• Required work: Repeat the entries that follow verbatim, without any of their pictures.

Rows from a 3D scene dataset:

• • • • •

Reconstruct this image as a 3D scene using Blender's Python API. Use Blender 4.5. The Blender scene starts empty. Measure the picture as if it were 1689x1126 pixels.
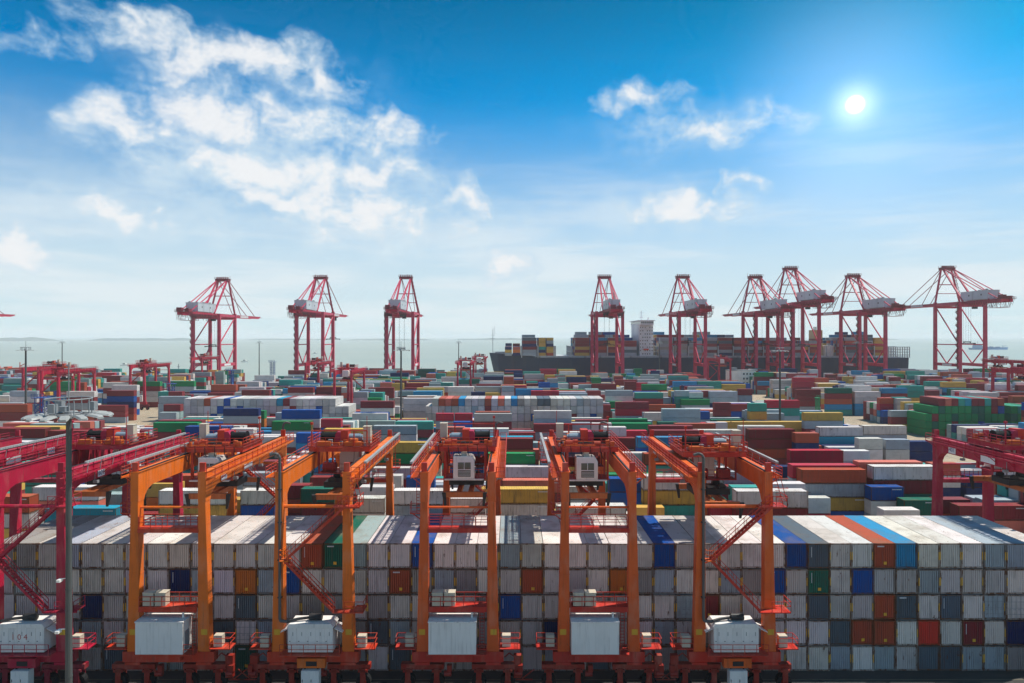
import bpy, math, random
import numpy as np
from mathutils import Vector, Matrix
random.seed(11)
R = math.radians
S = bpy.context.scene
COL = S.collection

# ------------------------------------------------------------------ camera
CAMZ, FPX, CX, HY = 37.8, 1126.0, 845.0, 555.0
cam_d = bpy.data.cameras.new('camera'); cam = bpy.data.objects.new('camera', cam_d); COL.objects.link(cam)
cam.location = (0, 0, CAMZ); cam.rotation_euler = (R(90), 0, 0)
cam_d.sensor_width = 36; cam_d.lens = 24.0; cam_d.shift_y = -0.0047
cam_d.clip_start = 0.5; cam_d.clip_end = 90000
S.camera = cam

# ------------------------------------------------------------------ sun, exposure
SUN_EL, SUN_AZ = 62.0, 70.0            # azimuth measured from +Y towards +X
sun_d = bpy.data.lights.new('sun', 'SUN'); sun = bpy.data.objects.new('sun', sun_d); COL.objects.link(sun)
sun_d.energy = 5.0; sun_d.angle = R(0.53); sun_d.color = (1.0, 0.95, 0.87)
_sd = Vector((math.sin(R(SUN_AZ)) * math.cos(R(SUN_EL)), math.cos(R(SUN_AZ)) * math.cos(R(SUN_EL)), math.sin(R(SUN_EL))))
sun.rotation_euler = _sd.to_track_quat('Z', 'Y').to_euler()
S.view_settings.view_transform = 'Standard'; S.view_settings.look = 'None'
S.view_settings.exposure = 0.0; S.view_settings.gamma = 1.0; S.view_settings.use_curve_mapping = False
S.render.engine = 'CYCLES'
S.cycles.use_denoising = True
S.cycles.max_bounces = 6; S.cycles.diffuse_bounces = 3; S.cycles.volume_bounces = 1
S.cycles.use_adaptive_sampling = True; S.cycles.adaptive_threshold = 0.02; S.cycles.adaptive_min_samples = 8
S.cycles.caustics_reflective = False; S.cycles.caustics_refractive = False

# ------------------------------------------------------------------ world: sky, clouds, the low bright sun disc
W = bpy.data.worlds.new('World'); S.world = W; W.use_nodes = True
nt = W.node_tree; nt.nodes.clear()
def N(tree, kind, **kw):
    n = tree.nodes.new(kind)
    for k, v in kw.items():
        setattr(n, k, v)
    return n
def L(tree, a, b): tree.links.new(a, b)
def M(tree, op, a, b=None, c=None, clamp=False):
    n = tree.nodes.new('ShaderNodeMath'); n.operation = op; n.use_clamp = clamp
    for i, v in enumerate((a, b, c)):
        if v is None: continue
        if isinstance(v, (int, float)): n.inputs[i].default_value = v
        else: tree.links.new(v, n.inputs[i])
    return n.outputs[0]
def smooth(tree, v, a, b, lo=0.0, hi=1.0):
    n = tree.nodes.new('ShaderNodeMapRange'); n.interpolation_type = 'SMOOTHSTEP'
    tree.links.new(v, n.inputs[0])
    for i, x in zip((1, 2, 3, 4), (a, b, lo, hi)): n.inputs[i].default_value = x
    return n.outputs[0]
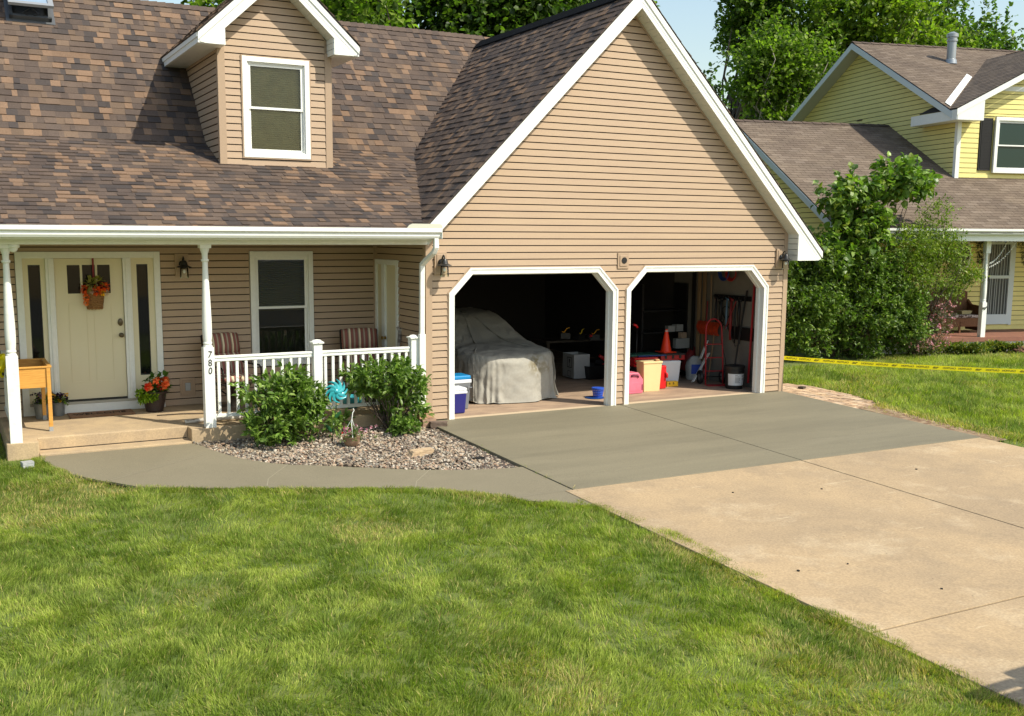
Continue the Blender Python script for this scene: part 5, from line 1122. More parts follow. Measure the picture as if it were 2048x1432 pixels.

• • • • •

• Correct answer:
Reconstruct this image as a 3D scene using Blender's Python API. Use Blender 4.5. The Blender scene starts empty. Measure the picture as if it were 1689x1126 pixels.
import bpy, math, random
import numpy as np
from mathutils import Vector, Matrix
random.seed(11)
R = math.radians
S = bpy.context.scene
COL = S.collection

# ------------------------------------------------------------------ camera
CAMZ, FPX, CX, HY = 37.8, 1126.0, 845.0, 555.0
cam_d = bpy.data.cameras.new('camera'); cam = bpy.data.objects.new('camera', cam_d); COL.objects.link(cam)
cam.location = (0, 0, CAMZ); cam.rotation_euler = (R(90), 0, 0)
cam_d.sensor_width = 36; cam_d.lens = 24.0; cam_d.shift_y = -0.0047
cam_d.clip_start = 0.5; cam_d.clip_end = 90000
S.camera = cam

# ------------------------------------------------------------------ sun, exposure
SUN_EL, SUN_AZ = 62.0, 70.0            # azimuth measured from +Y towards +X
sun_d = bpy.data.lights.new('sun', 'SUN'); sun = bpy.data.objects.new('sun', sun_d); COL.objects.link(sun)
sun_d.energy = 5.0; sun_d.angle = R(0.53); sun_d.color = (1.0, 0.95, 0.87)
_sd = Vector((math.sin(R(SUN_AZ)) * math.cos(R(SUN_EL)), math.cos(R(SUN_AZ)) * math.cos(R(SUN_EL)), math.sin(R(SUN_EL))))
sun.rotation_euler = _sd.to_track_quat('Z', 'Y').to_euler()
S.view_settings.view_transform = 'Standard'; S.view_settings.look = 'None'
S.view_settings.exposure = 0.0; S.view_settings.gamma = 1.0; S.view_settings.use_curve_mapping = False
S.render.engine = 'CYCLES'
S.cycles.use_denoising = True
S.cycles.max_bounces = 6; S.cycles.diffuse_bounces = 3; S.cycles.volume_bounces = 1
S.cycles.use_adaptive_sampling = True; S.cycles.adaptive_threshold = 0.02; S.cycles.adaptive_min_samples = 8
S.cycles.caustics_reflective = False; S.cycles.caustics_refractive = False

# ------------------------------------------------------------------ world: sky, clouds, the low bright sun disc
W = bpy.data.worlds.new('World'); S.world = W; W.use_nodes = True
nt = W.node_tree; nt.nodes.clear()
def N(tree, kind, **kw):
    n = tree.nodes.new(kind)
    for k, v in kw.items():
        setattr(n, k, v)
    return n
def L(tree, a, b): tree.links.new(a, b)
def M(tree, op, a, b=None, c=None, clamp=False):
    n = tree.nodes.new('ShaderNodeMath'); n.operation = op; n.use_clamp = clamp
    for i, v in enumerate((a, b, c)):
        if v is None: continue
        if isinstance(v, (int, float)): n.inputs[i].default_value = v
        else: tree.links.new(v, n.inputs[i])
    return n.outputs[0]
def smooth(tree, v, a, b, lo=0.0, hi=1.0):
    n = tree.nodes.new('ShaderNodeMapRange'); n.interpolation_type = 'SMOOTHSTEP'
    tree.links.new(v, n.inputs[0])
    for i, x in zip((1, 2, 3, 4), (a, b, lo, hi)): n.inputs[i].default_value = x
    return n.outputs[0]
Continue the Blender Python script for this scene: part 5, from line 1122. More parts follow. Measure the picture as if it were 2048x1432 pixels.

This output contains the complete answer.